As author Tom Friedman puts it in his book, The World is Flat, this is a new, competitive frontier. Every member of a workforce has to use the strongest tool in their toolbox in order to compete. For the American workforce this means supporting training that focuses on pattern recognition, intuition and visualization. The most valuable U.S. workers are the people with skill sets that are extremely difficult to outsource: vision, lateral information processing, creativity, whole thinking, etc. (all extremely crucial traits of excellent management).

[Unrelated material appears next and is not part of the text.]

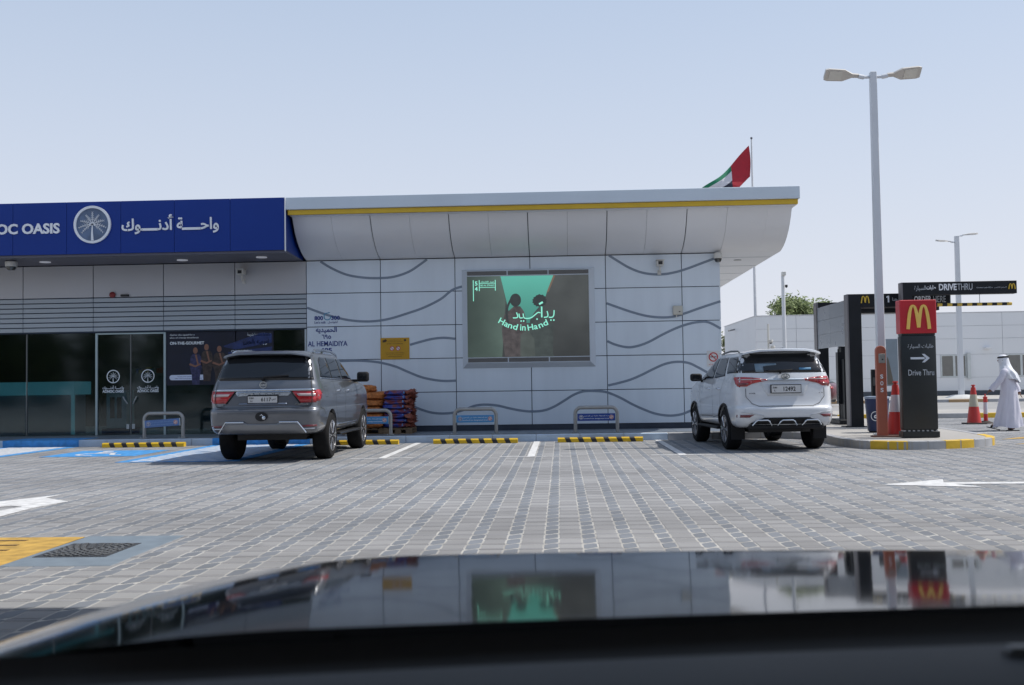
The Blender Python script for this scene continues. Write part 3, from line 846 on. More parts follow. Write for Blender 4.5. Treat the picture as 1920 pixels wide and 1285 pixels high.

Best-selling author Daniel Pink’s 2005 book A Whole New Mind – Why Right-Brainers Will Rule the Future and his new book Drive – The Surprising Truth About What Motivates Us offers a similar insight. He justifies his prediction based on the fact that while American companies can outsource low-level clerical, computer technology, and “knowledge worker” skills, it’s the creative, high-touch, high-concept, artistic skills that will be needed in the future. Pink suggests that:

“the defining skills of the previous era- the “left brain” capabilities that powered the Industrial Age—are necessary, but no longer sufficient. And the capabilities we once disdained or thought frivolous—the “right-brain” qualities of inventiveness, empathy, joyfulness, and meaning—increasingly will determine who flourishes and who flounders.”

Bottom line: The whole world is becoming one massive labor force!

Every organization absolutely requires a healthy balance of left- and right-brain-dominate thinkers so tasks get done (left brain) and so that the tasks that are being done are relevant (right brain). Don’t cultivate a company culture that favors one over the other. Instead, get the most out of your labor force.